The most disturbing change is their reversal of the wording. On our referendum, a "yes" vote overturns the council vote to increase the fee. On theirs, a "yes" vote upholds the fee. This would seem calculated to cause confusion. Worse, it makes a mockery of the binding nature of the petition. The term "binding" means the council cannot tamper with the resolution after the vote. But how can a resolution be "binding" if they can change it before the vote? The term becomes illusory.
This referendum is not Question One from the petition. It does not specifically overturn the council's vote for a fee increase, and does not adhere to the binding language of the petition. Thus, our own Question One will have to be administered along with the other four questions, when we finally get to vote.
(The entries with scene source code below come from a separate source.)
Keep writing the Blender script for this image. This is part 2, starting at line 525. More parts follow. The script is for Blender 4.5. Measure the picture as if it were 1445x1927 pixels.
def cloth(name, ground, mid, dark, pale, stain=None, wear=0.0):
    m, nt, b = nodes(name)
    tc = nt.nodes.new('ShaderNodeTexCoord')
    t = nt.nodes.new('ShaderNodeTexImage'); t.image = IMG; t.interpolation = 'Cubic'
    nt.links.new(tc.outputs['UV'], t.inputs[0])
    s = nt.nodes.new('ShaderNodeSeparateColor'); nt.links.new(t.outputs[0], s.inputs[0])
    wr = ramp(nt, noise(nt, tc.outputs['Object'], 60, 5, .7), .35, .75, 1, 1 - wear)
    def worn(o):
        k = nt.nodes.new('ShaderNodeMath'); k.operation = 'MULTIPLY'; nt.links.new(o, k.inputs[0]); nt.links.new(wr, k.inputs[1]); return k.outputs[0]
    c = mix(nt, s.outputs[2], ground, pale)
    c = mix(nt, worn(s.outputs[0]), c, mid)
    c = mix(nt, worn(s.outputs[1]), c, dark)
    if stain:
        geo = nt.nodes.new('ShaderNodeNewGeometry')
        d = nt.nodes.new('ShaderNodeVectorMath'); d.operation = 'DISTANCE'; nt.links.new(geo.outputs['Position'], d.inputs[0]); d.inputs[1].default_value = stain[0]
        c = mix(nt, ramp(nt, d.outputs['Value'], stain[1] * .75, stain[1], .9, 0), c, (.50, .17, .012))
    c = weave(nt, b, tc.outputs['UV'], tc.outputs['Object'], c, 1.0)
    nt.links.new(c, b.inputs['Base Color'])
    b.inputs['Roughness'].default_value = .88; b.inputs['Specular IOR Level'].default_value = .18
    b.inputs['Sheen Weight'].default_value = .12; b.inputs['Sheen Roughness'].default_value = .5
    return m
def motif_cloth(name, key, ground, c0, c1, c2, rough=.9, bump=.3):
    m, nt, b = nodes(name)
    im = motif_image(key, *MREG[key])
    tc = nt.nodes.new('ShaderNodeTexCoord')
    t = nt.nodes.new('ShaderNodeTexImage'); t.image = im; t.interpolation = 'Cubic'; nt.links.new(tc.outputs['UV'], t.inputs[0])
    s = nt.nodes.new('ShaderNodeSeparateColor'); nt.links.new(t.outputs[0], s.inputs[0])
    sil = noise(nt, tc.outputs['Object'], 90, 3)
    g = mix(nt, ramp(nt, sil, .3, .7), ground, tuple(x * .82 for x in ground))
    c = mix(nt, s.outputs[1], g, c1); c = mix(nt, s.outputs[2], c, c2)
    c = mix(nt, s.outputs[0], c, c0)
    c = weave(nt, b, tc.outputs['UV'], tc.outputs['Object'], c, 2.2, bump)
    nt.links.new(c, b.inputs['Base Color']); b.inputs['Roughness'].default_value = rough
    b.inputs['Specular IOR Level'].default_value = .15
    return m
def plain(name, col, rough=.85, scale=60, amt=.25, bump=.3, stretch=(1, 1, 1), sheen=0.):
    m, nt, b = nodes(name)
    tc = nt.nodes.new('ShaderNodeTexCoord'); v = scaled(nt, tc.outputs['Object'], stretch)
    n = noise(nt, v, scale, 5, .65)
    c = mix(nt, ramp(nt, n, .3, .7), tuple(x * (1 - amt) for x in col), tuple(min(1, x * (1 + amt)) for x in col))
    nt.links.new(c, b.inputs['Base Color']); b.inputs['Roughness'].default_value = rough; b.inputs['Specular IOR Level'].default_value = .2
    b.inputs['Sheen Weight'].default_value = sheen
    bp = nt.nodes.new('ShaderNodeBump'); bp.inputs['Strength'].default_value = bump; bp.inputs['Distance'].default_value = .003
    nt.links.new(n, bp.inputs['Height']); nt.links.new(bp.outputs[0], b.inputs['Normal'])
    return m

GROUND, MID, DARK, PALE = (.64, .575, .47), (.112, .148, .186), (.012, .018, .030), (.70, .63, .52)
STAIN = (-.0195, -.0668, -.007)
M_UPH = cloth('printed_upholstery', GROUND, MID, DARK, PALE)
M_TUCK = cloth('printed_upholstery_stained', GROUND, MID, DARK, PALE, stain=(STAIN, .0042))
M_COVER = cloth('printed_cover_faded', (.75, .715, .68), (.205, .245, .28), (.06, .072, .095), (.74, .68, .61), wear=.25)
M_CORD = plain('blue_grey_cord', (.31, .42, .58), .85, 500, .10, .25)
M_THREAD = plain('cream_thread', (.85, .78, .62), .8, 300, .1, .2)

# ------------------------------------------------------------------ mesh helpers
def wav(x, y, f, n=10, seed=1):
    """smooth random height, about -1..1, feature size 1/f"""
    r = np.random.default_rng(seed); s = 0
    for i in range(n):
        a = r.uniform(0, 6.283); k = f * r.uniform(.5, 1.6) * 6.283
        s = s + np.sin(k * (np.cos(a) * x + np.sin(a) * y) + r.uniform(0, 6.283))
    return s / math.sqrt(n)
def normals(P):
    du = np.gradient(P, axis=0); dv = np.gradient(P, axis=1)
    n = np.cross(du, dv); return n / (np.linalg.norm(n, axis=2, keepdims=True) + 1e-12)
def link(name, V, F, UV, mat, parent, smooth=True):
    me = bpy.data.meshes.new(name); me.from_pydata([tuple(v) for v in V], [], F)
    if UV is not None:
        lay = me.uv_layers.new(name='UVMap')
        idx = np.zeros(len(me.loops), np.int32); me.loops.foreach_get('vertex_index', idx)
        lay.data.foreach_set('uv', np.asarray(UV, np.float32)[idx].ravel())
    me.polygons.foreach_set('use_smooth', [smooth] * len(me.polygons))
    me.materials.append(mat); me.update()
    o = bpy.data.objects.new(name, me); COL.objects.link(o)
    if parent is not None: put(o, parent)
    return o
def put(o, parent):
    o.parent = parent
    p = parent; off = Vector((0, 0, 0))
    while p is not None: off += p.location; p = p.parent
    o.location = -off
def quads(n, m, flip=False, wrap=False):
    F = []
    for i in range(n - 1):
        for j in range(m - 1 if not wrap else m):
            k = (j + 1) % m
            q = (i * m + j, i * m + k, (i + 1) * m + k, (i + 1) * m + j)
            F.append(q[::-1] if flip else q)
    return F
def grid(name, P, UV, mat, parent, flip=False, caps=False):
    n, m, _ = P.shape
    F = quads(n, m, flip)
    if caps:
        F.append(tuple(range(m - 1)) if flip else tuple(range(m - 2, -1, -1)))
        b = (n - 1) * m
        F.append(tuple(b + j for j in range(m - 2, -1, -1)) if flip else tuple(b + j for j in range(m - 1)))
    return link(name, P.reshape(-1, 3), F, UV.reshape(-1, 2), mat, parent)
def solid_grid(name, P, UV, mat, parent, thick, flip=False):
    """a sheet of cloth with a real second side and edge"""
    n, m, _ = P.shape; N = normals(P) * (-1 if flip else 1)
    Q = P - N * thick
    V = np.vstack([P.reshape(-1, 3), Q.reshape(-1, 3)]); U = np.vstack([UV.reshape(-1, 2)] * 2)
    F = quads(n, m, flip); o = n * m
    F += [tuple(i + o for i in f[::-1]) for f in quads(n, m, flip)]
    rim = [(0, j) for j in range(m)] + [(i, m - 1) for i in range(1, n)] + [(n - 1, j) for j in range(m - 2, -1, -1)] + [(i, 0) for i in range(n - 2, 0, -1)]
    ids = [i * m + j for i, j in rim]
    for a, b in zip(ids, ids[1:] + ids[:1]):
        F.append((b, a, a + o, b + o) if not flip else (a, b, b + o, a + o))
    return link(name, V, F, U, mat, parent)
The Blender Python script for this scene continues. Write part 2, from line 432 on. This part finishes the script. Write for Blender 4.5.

FAR more troubling is the council's stated intention to influence the outcome of the referendum it is supposed to be administering impartially. When the administrator of an election campaigns as if its institutional life depends upon the outcome, can we trust the result? Not only did the council executive board refuse to bar representatives form campaigning in the dining halls during the voting, but it even voted down a motion to keep them five feet from the balloting tables themselves!
The last straw, for me, was the announcement by a council officer at last Sunday's council meeting, inciting the representatives to "swarm" the tables during the balloting. Incredible, but true: council representatives in your face while you're trying to vote.
This is ethical bankruptcy, and it merits only one response. Refuse to be tainted by participating in this sham. To the 1,600 of you who have singed the Charter for Student Government Reform: take heart. You will get the vote you signed for, within two weeks, and it will be fair. To the house committees: they can't force you to be a party to this. Don't let them.
Boycott this illegitimate referendum.
Anjalee C Davis '96, a former Undergraduate Council member who is taking this semester off, is the organizer of the petition drive to bring the proposed termbill fee hike and other issues to a campus-wide referendum.